Dataset excerpt start

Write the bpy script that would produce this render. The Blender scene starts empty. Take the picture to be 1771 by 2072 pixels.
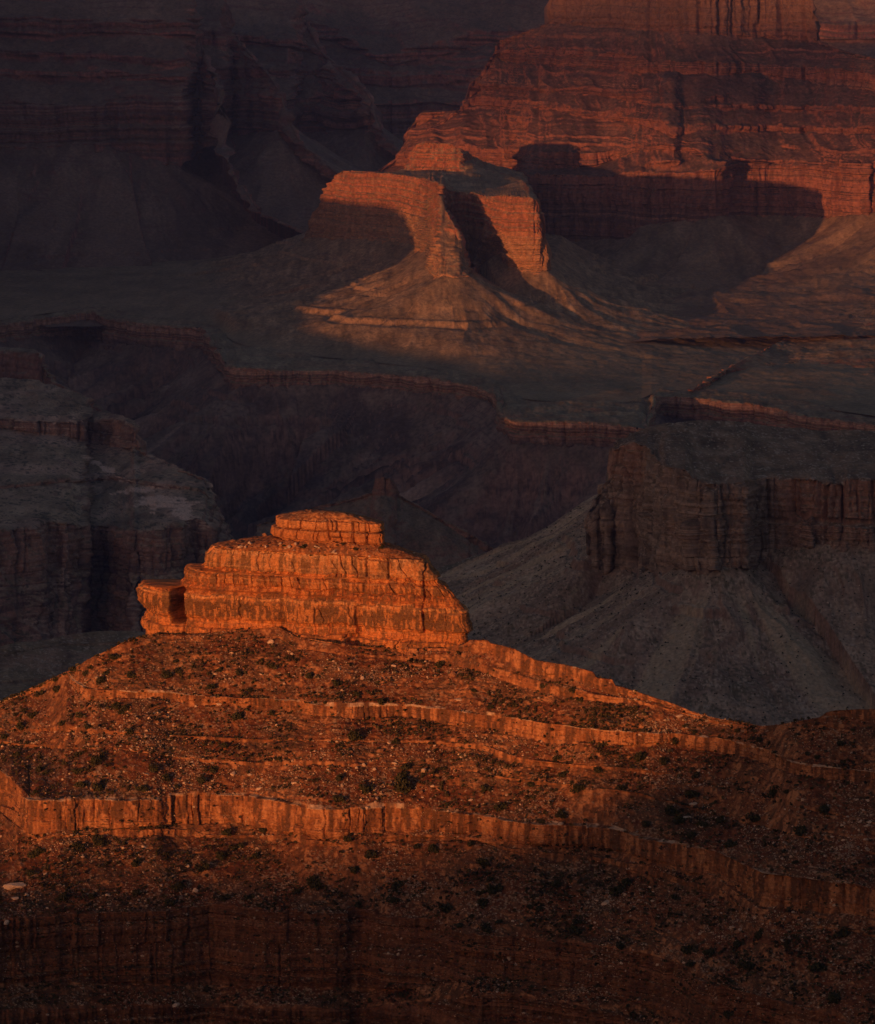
import bpy, math, random
import numpy as np
R = math.radians
C = bpy.context.scene.collection
sc = bpy.context.scene
rng = np.random.default_rng(7)
random.seed(7)

# ------------------------------------------------------------------ camera, sky, sun, exposure
HFOV = R(13.0); PITCH = R(7.9)
cam = bpy.data.cameras.new('camera'); camo = bpy.data.objects.new('camera', cam); C.objects.link(camo)
cam.sensor_fit = 'HORIZONTAL'; cam.angle = HFOV; cam.clip_start = 1.0; cam.clip_end = 200000
camo.rotation_euler = (R(90) - PITCH, 0, 0)
sc.camera = camo
SUN_AZ = R(30.0)        # light travels toward +y, turned this far to +x
SUN_EL = R(2.2)
w = bpy.data.worlds.new('World'); sc.world = w; w.use_nodes = True
nt = w.node_tree; bg = nt.nodes['Background']
sky = nt.nodes.new('ShaderNodeTexSky'); sky.sky_type = 'NISHITA'; sky.sun_disc = False
sky.sun_elevation = SUN_EL; sky.sun_rotation = math.pi + SUN_AZ
sky.altitude = 2000; sky.dust_density = 3.0; sky.ozone_density = 1.6
warm = nt.nodes.new('ShaderNodeMix'); warm.data_type = 'RGBA'; warm.blend_type = 'MULTIPLY'; warm.inputs[0].default_value = 1
warm.inputs[7].default_value = (1.44, .97, .84, 1)         # whole sky light tinted warm to offset its blue in the shade
nt.links.new(sky.outputs[0], warm.inputs[6]); nt.links.new(warm.outputs[2], bg.inputs[0]); bg.inputs[1].default_value = 0.14
sun = bpy.data.lights.new('sun', 'SUN'); suno = bpy.data.objects.new('sun', sun); C.objects.link(suno)
sun.energy = 3.6; sun.angle = R(0.55); sun.color = (1.0, 0.38, 0.12)
suno.rotation_euler = (R(90) - SUN_EL, 0, -SUN_AZ)
sc.view_settings.view_transform = 'Standard'; sc.view_settings.look = 'None'
sc.view_settings.exposure = 0.14; sc.view_settings.gamma = 1.0
sc.cycles.max_bounces = 4; sc.cycles.diffuse_bounces = 2; sc.cycles.volume_bounces = 0

# ------------------------------------------------------------------ numeric helpers
TH = math.tan(HFOV / 2); CP, SP = math.cos(PITCH), math.sin(PITCH)
def ray(x, y):                       # photo pixel (1771 x 2072) -> (X/Y, Z/Y)
    nx = (np.asarray(x, float) - 885.5) / 885.5 * TH; ny = (1036 - np.asarray(y, float)) / 885.5 * TH
    dy = CP + ny * SP
    return nx / dy, (-SP + ny * CP) / dy
def pix(P):
    d = P[..., 1] * CP - P[..., 2] * SP
    u = P[..., 1] * SP + P[..., 2] * CP
    return 885.5 + P[..., 0] / d / TH * 885.5, 1036 - u / d / TH * 885.5
_T = rng.random((64, 64, 64)).astype(np.float32) * 2 - 1
def n3(x, y, z):
    x = np.asarray(x, np.float32); y = np.asarray(y, np.float32); z = np.asarray(z, np.float32)
    x, y, z = np.broadcast_arrays(x, y, z)
    fx, fy, fz = np.floor(x), np.floor(y), np.floor(z)
    ix, iy, iz = fx.astype(np.int32) & 63, fy.astype(np.int32) & 63, fz.astype(np.int32) & 63
    x, y, z = x - fx, y - fy, z - fz
    x = x * x * x * (x * (x * 6 - 15) + 10); y = y * y * y * (y * (y * 6 - 15) + 10); z = z * z * z * (z * (z * 6 - 15) + 10)
    jx, jy, jz = (ix + 1) & 63, (iy + 1) & 63, (iz + 1) & 63
    a = _T[ix, iy, iz] * (1 - x) + _T[jx, iy, iz] * x
    b = _T[ix, jy, iz] * (1 - x) + _T[jx, jy, iz] * x
    c = _T[ix, iy, jz] * (1 - x) + _T[jx, iy, jz] * x
    d = _T[ix, jy, jz] * (1 - x) + _T[jx, jy, jz] * x
    return (a * (1 - y) + b * y) * (1 - z) + (c * (1 - y) + d * y) * z
def n1(x, seed=0): return n3(x, seed * 3.7 + .5, seed * 1.3 + .5)
def n2(x, y, seed=0): return n3(x, y, seed * 2.3 + .5)
def fbm(f, o, *c, g=.5, l=2.07):
    s = 0; a = 1.0
    for i in range(o):
        s = s + a * f(*[q * l ** i + 7.3 * i for q in c]); a *= g
    return s
def ridged(f, o, *c, g=.5, l=2.1):
    s = 0; a = 1.0
    for i in range(o):
        s = s + a * (1 - 2 * np.abs(f(*[q * l ** i + 5.1 * i for q in c]))); a *= g
    return s
def sst(a, b, x):
    t = np.clip((x - a) / (b - a), 0, 1); return t * t * (3 - 2 * t)
def gsm(v, sig):
    if sig <= 0: return v
    k = np.exp(-.5 * (np.arange(-int(3 * sig) - 1, int(3 * sig) + 2) / sig) ** 2); k /= k.sum()
    p = len(k) // 2
    return np.convolve(np.pad(v, p, mode='edge'), k, 'valid')
def normals(P, wrap=False):
    if wrap:
        Q = np.concatenate([P[:, -1:], P, P[:, :1]], 1); du = (Q[:, 2:] - Q[:, :-2])
    else: du = np.gradient(P, axis=1)
    dv = np.gradient(P, axis=0)
    n = np.cross(dv, du); n /= np.linalg.norm(n, axis=2, keepdims=True) + 1e-9
    return n
def hexc(*c): return np.array(c, np.float32)
def mix(a, b, t):
    t = np.asarray(t)[..., None] if np.ndim(t) else t
    return a * (1 - t) + b * t

# ------------------------------------------------------------------ materials
def rock_material(name, scale, bump, contrast=.35):
    m = bpy.data.materials.new(name); m.use_nodes = True; t = m.node_tree; N = t.nodes; L = t.links
    b = N['Principled BSDF']; b.inputs['Roughness'].default_value = .95; b.inputs['Specular IOR Level'].default_value = .12
    at = N.new('ShaderNodeAttribute'); at.attribute_name = 'Col'
    geo = N.new('ShaderNodeNewGeometry')
    no = N.new('ShaderNodeTexNoise'); no.inputs['Scale'].default_value = 1.0 / scale; no.inputs['Detail'].default_value = 6; no.inputs['Roughness'].default_value = .65
    L.new(geo.outputs['Position'], no.inputs['Vector'])
    mr = N.new('ShaderNodeMapRange'); mr.inputs[1].default_value = .3; mr.inputs[2].default_value = .7
    mr.inputs[3].default_value = 1 - contrast; mr.inputs[4].default_value = 1 + contrast
    L.new(no.outputs['Fac'], mr.inputs[0])
    mx = N.new('ShaderNodeMix'); mx.data_type = 'RGBA'; mx.blend_type = 'MULTIPLY'; mx.inputs['Factor'].default_value = 1
    L.new(at.outputs['Color'], mx.inputs[6]); L.new(mr.outputs[0], mx.inputs[7]); L.new(mx.outputs[2], b.inputs['Base Color'])
    bp = N.new('ShaderNodeBump'); bp.inputs['Strength'].default_value = .8; bp.inputs['Distance'].default_value = bump
    L.new(no.outputs['Fac'], bp.inputs['Height']); L.new(bp.outputs[0], b.inputs['Normal'])
    return m
M_NEAR = rock_material('red_sandstone', 1.6, .35)
M_MID = rock_material('shaded_limestone', 4.5, 1.0)
M_FAR = rock_material('far_canyon_rock', 11.0, 2.0)
def plain_material(name, col, rough=.9, var=.3, scale=.5):
    m = bpy.data.materials.new(name); m.use_nodes = True; t = m.node_tree; N = t.nodes; L = t.links
    b = N['Principled BSDF']; b.inputs['Roughness'].default_value = rough; b.inputs['Specular IOR Level'].default_value = .15
    geo = N.new('ShaderNodeNewGeometry'); no = N.new('ShaderNodeTexNoise'); no.inputs['Scale'].default_value = 1 / scale; no.inputs['Detail'].default_value = 4
    L.new(geo.outputs['Position'], no.inputs['Vector'])
    rp = N.new('ShaderNodeValToRGB'); c = np.array(col)
    rp.color_ramp.elements[0].position = .3; rp.color_ramp.elements[1].position = .7
    rp.color_ramp.elements[0].color = (*(c * (1 - var)), 1); rp.color_ramp.elements[1].color = (*(c * (1 + var)), 1)
    L.new(no.outputs['Fac'], rp.inputs[0]); L.new(rp.outputs[0], b.inputs['Base Color'])
    return m
M_PALE = plain_material('pale_boulder', (.60, .42, .29), var=.3)
M_RED = plain_material('red_boulder', (.30, .14, .075), var=.4)
M_LEAF = plain_material('juniper_foliage', (.055, .050, .022), var=.5, scale=.6)
M_WOOD = plain_material('juniper_wood', (.12, .085, .06))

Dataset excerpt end

• **Written exercise**: Write out again, exactly, the lines from the start of the listing up to the line containing "sc.cycles.max_bounces = 4;", with both ends and without pictures.

• **Answer to this exercise**:
Write the bpy script that would produce this render. The Blender scene starts empty. Take the picture to be 1771 by 2072 pixels.
import bpy, math, random
import numpy as np
R = math.radians
C = bpy.context.scene.collection
sc = bpy.context.scene
rng = np.random.default_rng(7)
random.seed(7)

# ------------------------------------------------------------------ camera, sky, sun, exposure
HFOV = R(13.0); PITCH = R(7.9)
cam = bpy.data.cameras.new('camera'); camo = bpy.data.objects.new('camera', cam); C.objects.link(camo)
cam.sensor_fit = 'HORIZONTAL'; cam.angle = HFOV; cam.clip_start = 1.0; cam.clip_end = 200000
camo.rotation_euler = (R(90) - PITCH, 0, 0)
sc.camera = camo
SUN_AZ = R(30.0)        # light travels toward +y, turned this far to +x
SUN_EL = R(2.2)
w = bpy.data.worlds.new('World'); sc.world = w; w.use_nodes = True
nt = w.node_tree; bg = nt.nodes['Background']
sky = nt.nodes.new('ShaderNodeTexSky'); sky.sky_type = 'NISHITA'; sky.sun_disc = False
sky.sun_elevation = SUN_EL; sky.sun_rotation = math.pi + SUN_AZ
sky.altitude = 2000; sky.dust_density = 3.0; sky.ozone_density = 1.6
warm = nt.nodes.new('ShaderNodeMix'); warm.data_type = 'RGBA'; warm.blend_type = 'MULTIPLY'; warm.inputs[0].default_value = 1
warm.inputs[7].default_value = (1.44, .97, .84, 1)         # whole sky light tinted warm to offset its blue in the shade
nt.links.new(sky.outputs[0], warm.inputs[6]); nt.links.new(warm.outputs[2], bg.inputs[0]); bg.inputs[1].default_value = 0.14
sun = bpy.data.lights.new('sun', 'SUN'); suno = bpy.data.objects.new('sun', sun); C.objects.link(suno)
sun.energy = 3.6; sun.angle = R(0.55); sun.color = (1.0, 0.38, 0.12)
suno.rotation_euler = (R(90) - SUN_EL, 0, -SUN_AZ)
sc.view_settings.view_transform = 'Standard'; sc.view_settings.look = 'None'
sc.view_settings.exposure = 0.14; sc.view_settings.gamma = 1.0
sc.cycles.max_bounces = 4; sc.cycles.diffuse_bounces = 2; sc.cycles.volume_bounces = 0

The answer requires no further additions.